What matters in lifestyle and entertainment coverage is not the specific commodities but the way that they are presented, from the giddy listicles of "The best teen films of the 80s" to the archly ironic coverage of high fashion (the complete oeuvre of Hadley Freeman, in other words). This is a distancing from the real world where hard choices are about self-denial not ranking, and where vicarious pleasure is no longer a harmless bit of fun but a reminder that certain things will always be out of reach, like a home of you own. That magazines themselves are losing readers is a paradoxical tribute to the hegemony of the magazine form across other media. While many are prepared to attribute this decline to the impact of the Internet, in reality it would have happened anyway as advances in print production allowed newspapers to provide a more colourful experience and the expansion of daytime TV targeted audiences (notably women and the elderly) that were traditional consumers of magazines. Why buy Cosmopolitan once a month when you can read The Guardian or watch Loose Women every day?

The press's solipsistic coverage of its own industry in the early Internet age - from defensive mergers to the merit of paywalls - gave the impression of an existential struggle, but the reality is that the rate of firm consolidation or title exit over the last twenty years has not been substantially different to the period before the arrival of the World Wide Web. The move of Internet firms such as Amazon and Netflix into programme production has been less transformative than the impact of TV on the Hollywood studio system in the 60s and 70s, or even the deregulation of TV in the 80s and 90s. Social media has not challenged the dominance of traditional media firms in terms of news content or opinion, though it has made visible the long-standing dissatisfaction of media consumers. "Echo chambers" and "filter bubbles" are a myth. Their prominence in the critique favoured by established organisations is a guilty admission of the shift of media since the 60s away from "admass" towards the creation of virtual communities of taste, quite at odds with real communities and far more granular than class formations, for the purposes of commercial targeting.

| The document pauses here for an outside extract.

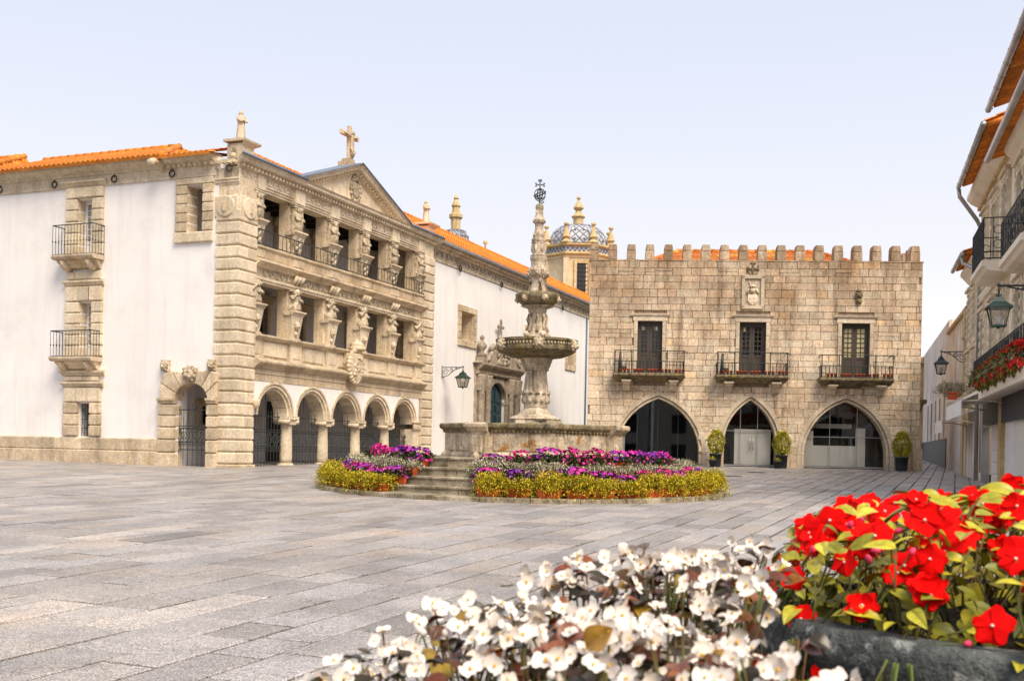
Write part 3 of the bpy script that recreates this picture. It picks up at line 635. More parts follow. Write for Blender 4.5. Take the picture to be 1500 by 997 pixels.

We can draw two conclusions. First, consolidation is the industry norm and occurs regardless of the emergence of new media. Second, the expansion of content leads to homogenisation even as it claims to service ever more specific demographics. Insofar as there has been a fundamental change over the last twenty years, it has been the increase in cross-border consolidation, not the impact of the Internet. The threats we face in terms of the erosion of media plurality and variety come not from the likes of Amazon and Google but from the structural dynamics of the media industry and the way that these are amplified by globalisation and deregulation. I doubt that either Comcast or Fox was too concerned by Jeremy Corbyn's comments that "change is coming" and that there was a need to "democratise" the media - they certainly don't appear to have priced this risk into their bids - but we may be approaching a fork in the road. We could be facing Brexit-inspired Tory deregulation leading to greater US domination of the UK media (a more worrying development than chlorine-washed chickens), or a Labour government committed to tighter regulation and antipathetic towards foreign ownership. If it happens, the latter will be condemned as censorship, but it will be more in keeping with the attitudes cultivated by a "nationalist" press. One way or another, Comcast's acquisition of Sky probably marks the start of a new era.